Первые 30 лет своего существования «Немецкий банк» посвятил железнодорожному бизнесу и операциям с иностранными займами. Строительство железных дорог было весьма прибыльным делом. На нём обогащались и другие германские монополии. Можно даже сказать, что последняя треть XIX в. была отмечена железнодорожной лихорадкой. Ещё В. И. Ленин вскрыл связь железных дорог «с крупным производством, с монополиями, с синдикатами, картелями, трестами, банками, с финансовой олигархией…»[7]. Железные дороги были как бы визитной карточкой капитализма. Они являлись, по ленинскому определению, итогами самых главных отраслей капиталистической промышленности – каменноугольной и железоделательной – и одновременно наиболее наглядными показателями развития мировой торговли и буржуазно-демократической цивилизации.
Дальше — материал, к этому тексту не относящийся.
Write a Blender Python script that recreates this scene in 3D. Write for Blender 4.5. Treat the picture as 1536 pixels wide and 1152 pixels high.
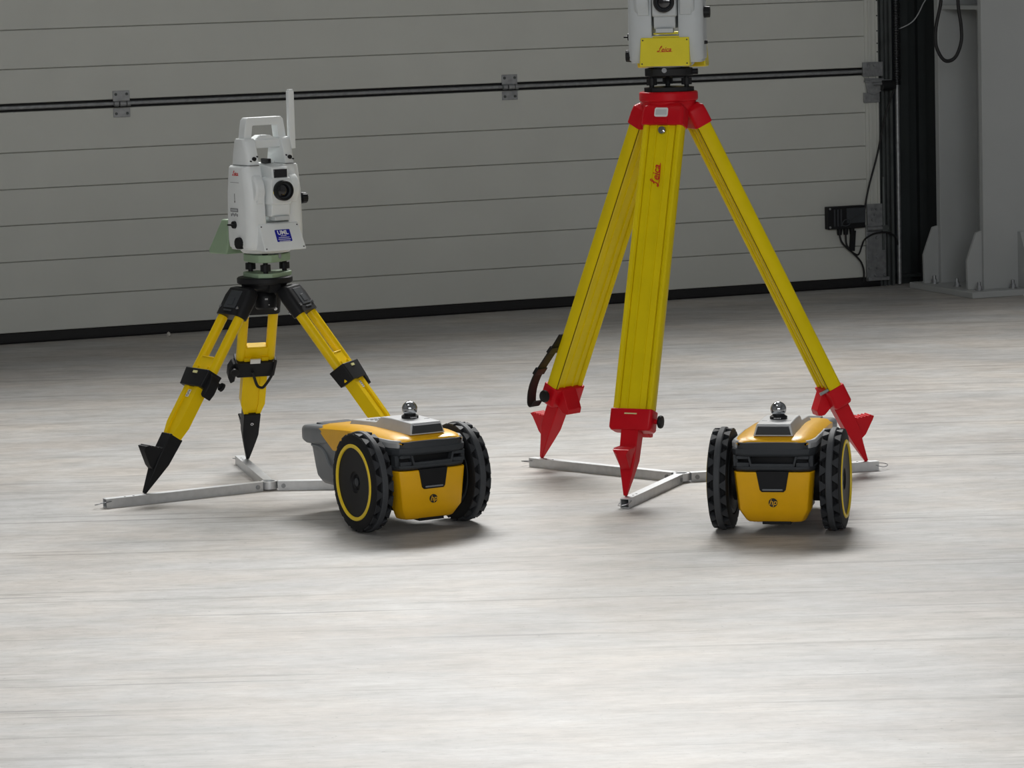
import bpy, bmesh, math, random
from mathutils import Matrix, Vector
R = math.radians
PI = math.pi
rnd = random.Random(7)
scn = bpy.context.scene
col = scn.collection
for o in list(bpy.data.objects):
    bpy.data.objects.remove(o)

# ------------------------------------------------------------------ camera, light, exposure
cam_d = bpy.data.cameras.new('camera')
cam_d.sensor_fit = 'HORIZONTAL'
cam_d.sensor_width = 36.0
cam_d.lens = 5325 / 1536 * 36.0            # a long phone lens seen from about eight metres
cam_d.clip_end = 80
cam = bpy.data.objects.new('camera', cam_d)
col.objects.link(cam)
cr, cu, cf = Vector((0.99960803, -0.00343129, -0.02778527)), Vector((0.02799634, 0.1225142, 0.99207181)), Vector((0, 0.99246083, -0.12256224))
cam.matrix_world = Matrix(((cr.x, cu.x, -cf.x, 0), (cr.y, cu.y, -cf.y, 0), (cr.z, cu.z, -cf.z, 1.278), (0, 0, 0, 1)))
scn.camera = cam

world = bpy.data.worlds.new('world')
scn.world = world
world.use_nodes = True
world.node_tree.nodes['Background'].inputs[0].default_value = (0.75, 0.85, 1.0, 1)
world.node_tree.nodes['Background'].inputs[1].default_value = 0.3

DOOR_O = Vector((-1.709, 11.814, 0))
DOOR_A = math.atan2(0.3537, 0.9354)
D1 = Vector((0.9354, 0.3537, 0))
DN = Vector((0.3537, -0.9354, 0))          # out of the door, towards the hall


def area(name, loc, target, sx, sy, power, color=(1, 1, 1)):
    l = bpy.data.lights.new(name, 'AREA')
    l.shape = 'RECTANGLE'
    l.size, l.size_y = sx, sy
    l.energy = power
    l.color = color
    o = bpy.data.objects.new(name, l)
    col.objects.link(o)
    o.location = loc
    o.rotation_euler = (Vector(target) - Vector(loc)).to_track_quat('-Z', 'Y').to_euler()
    return o


# daylight from the window band over the door, plus two added fill lights
WIN = DOOR_O + D1 * 1.3 - DN * 0.10 + Vector((0, 0, 4.4))
area('window_light', WIN, WIN + DN * 5 + Vector((-0.6, 0, -1.2)), 5.0, 1.9, 1110, (1.0, 0.99, 0.97))
area('roof_fill_light', (-2.9, 4.0, 8.85), (-2.9, 4.0, 0), 3.0, 3.0, 46, (1.0, 0.985, 0.95)).data.spread = R(72)  # added overhead fill for the foreground floor and front faces
area('front_fill_light', (0.5, -4.7, 3.2), (0.3, 8.0, 0.6), 8.0, 3.0, 470, (0.97, 0.985, 1.0))  # added fill from behind the camera, brightens surfaces facing it

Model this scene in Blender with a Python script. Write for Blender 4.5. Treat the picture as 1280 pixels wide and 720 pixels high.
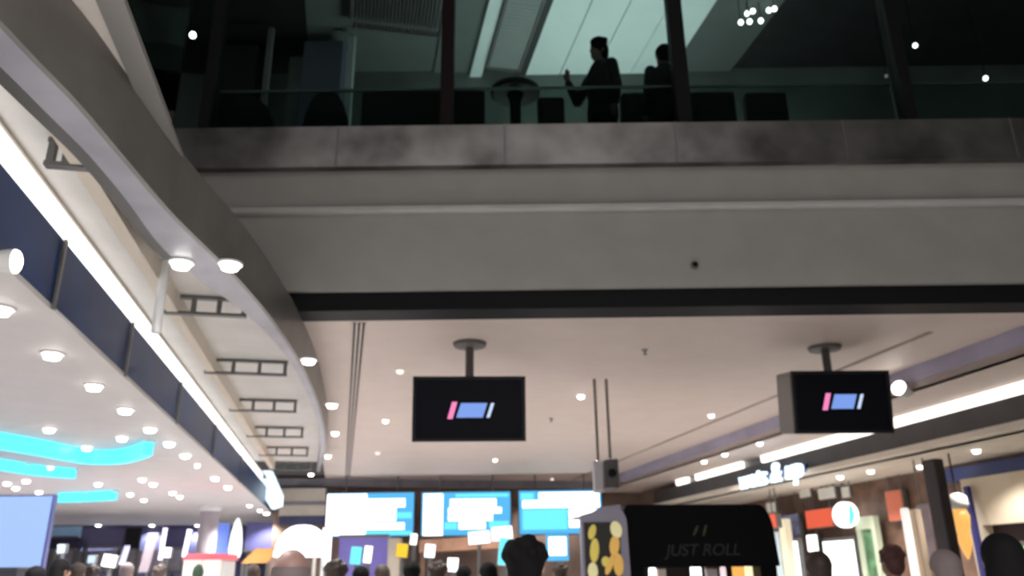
import bpy, bmesh, math, random
from mathutils import Vector, Matrix

# ------------------------------------------------------------------ camera, world, exposure
SC = bpy.context.scene
for o in list(bpy.data.objects):
    bpy.data.objects.remove(o, do_unlink=True)
C = SC.collection
R = math.radians
CAM_Z = 1.6
F = 1000.0
PITCH, ROLL = math.atan(357.4 / F), R(-0.7)
cam_rot = Matrix.Rotation(math.pi / 2 + PITCH, 4, 'X') @ Matrix.Rotation(ROLL, 4, 'Z')
cd = bpy.data.cameras.new('camera')
cd.sensor_width = 36.0
cd.lens = 36.0 * F / 1280.0
cd.clip_end = 200
cd.dof.use_dof = True
cd.dof.focus_distance = 1.25
cd.dof.aperture_fstop = 5.2
cam = bpy.data.objects.new('camera', cd)
C.objects.link(cam)
cam.matrix_world = Matrix.Translation((0, 0, CAM_Z)) @ cam_rot
SC.camera = cam

SC.view_settings.view_transform = 'Standard'
SC.view_settings.look = 'None'
SC.view_settings.gamma = 1.0
SC.view_settings.use_curve_mapping = False
SC.view_settings.exposure = 0.0
SC.cycles.use_denoising = True
SC.cycles.max_bounces = 8
SC.cycles.transparent_max_bounces = 12
SC.cycles.sample_clamp_indirect = 4.0

W = bpy.data.worlds.new('mall_ambient')
SC.world = W
W.use_nodes = True
W.node_tree.nodes['Background'].inputs['Color'].default_value = (0.95, 0.93, 0.90, 1)
W.node_tree.nodes['Background'].inputs['Strength'].default_value = 0.08


def area(name, loc, tgt, sx, sy, power, col):
    l = bpy.data.lights.new(name, 'AREA')
    l.shape = 'RECTANGLE'
    l.size, l.size_y = sx, sy
    l.energy = power
    l.color = col
    o = bpy.data.objects.new(name, l)
    C.objects.link(o)
    o.location = loc
    o.rotation_euler = (Vector(tgt) - Vector(loc)).to_track_quat('-Z', 'Y').to_euler()
    return o


# ------------------------------------------------------------------ picture ray -> place helpers
RM = cam_rot.to_3x3()


def ray(px, py):
    return RM @ Vector(((px - 640) / F, (360 - py) / F, -1.0))


_vp = ray(425, 720)
U = Vector((_vp.x, _vp.y, 0)).normalized()          # along the concourse
V = Vector((U.y, -U.x, 0))                          # to its right
CP = Vector((0, 0, CAM_Z))
ANG = math.atan2(U.y, U.x) - math.pi / 2            # turn of the concourse about Z


def at_h(px, py, h):
    d = ray(px, py)
    return CP + d * (h / d.z)


def at_Y(px, py, Y):
    d = ray(px, py)
    return CP + d * (Y / d.y)


def at_b(px, py, b):
    d = ray(px, py)
    return CP + d * (b / d.dot(V))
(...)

Однако наиболее дальновидные воротилы из «Немецкого банка» понимали, что рано или поздно эта золотая жила иссякнет. Поэтому они обратили свои взоры на нефть. Нефтяным эльдорадо в Европе была в то время Румыния. «Дойче банк» первым среди других германских банков присосался к румынской нефти. Однако здесь он столкнулся с достойными конкурентами – Рокфеллерами. Собственно, в этом не было ничего удивительного: там, где обнаруживали нефть, всегда появлялись и предприимчивые нью-йоркские дельцы. Нефть и Рокфеллеры – слова-синонимы. Короче, между двумя монополиями – банковской и нефтяной, или, как тогда говорили, «керосиновой», – началась баталия, проходившая с переменным успехом. «Немецкому банку», претендовавшему на фюрерство в добыче румынского «чёрного золота», удалось интригами заполучить крупную нефтяную компанию «Стяуа ромынэ». Председателем наблюдательного совета этой фирмы стал преемник Георга фон Сименса Артур фон Гвиннер. С его лёгкой руки «Стяуа ромынэ» сделалась ведущим нефтяным предприятием Германии в Румынии. В Берлине «Немецкий банк» основал «Германское нефтяное акционерное общество», призванное «блюсти интересы» банка в Румынии, России, Австро-Венгрии и в самой Германии. Это общество являлось отделением «Немецкого банка» и размещалось в одном с ним здании. К тому времени банк торжественно перебрался с захудалой Французской улицы на помпезную Бэренштрассе – Медвежью улицу. Что ж, он действительно обладал медвежьей хваткой.
Желая единолично заполучить всю румынскую нефть, «Стандард ойл компани» стала насаждать дочерние предприятия в самой Европе. Рокфеллеры значительно превосходили «Дойче банк» и в капиталах и в колониальном опыте. Понимая это, германские банки вступили в союз с группой Нобеля – Ротшильда, но затем передрались между собой из-за будущей добычи. Как говорится, конкуренция схватила за горло…
Началась знаменитая «керосиновая комедия». Правда, Рокфеллерам она влетела в копеечку, зато они смеялись последними. Как отмечал Ленин,
«борьба должна была кончиться и кончилась в 1907 году полным поражением „Немецкого банка“, которому оставалось одно из двух: либо ликвидировать с миллионными потерями свои „керосиновые интересы“, либо подчиниться. Выбрали последнее и заключили очень невыгодный для „Немецкого банка“ договор с „Керосиновым трестом“ („Стандард ойл компани“. – Авт.). По этому договору, „Немецкий банк“ обязался „не предпринимать ничего к невыгоде американских интересов“, причём было, однако, предусмотрено, что договор теряет силу, если в Германии пройдёт закон о государственной монополии на керосин»[8].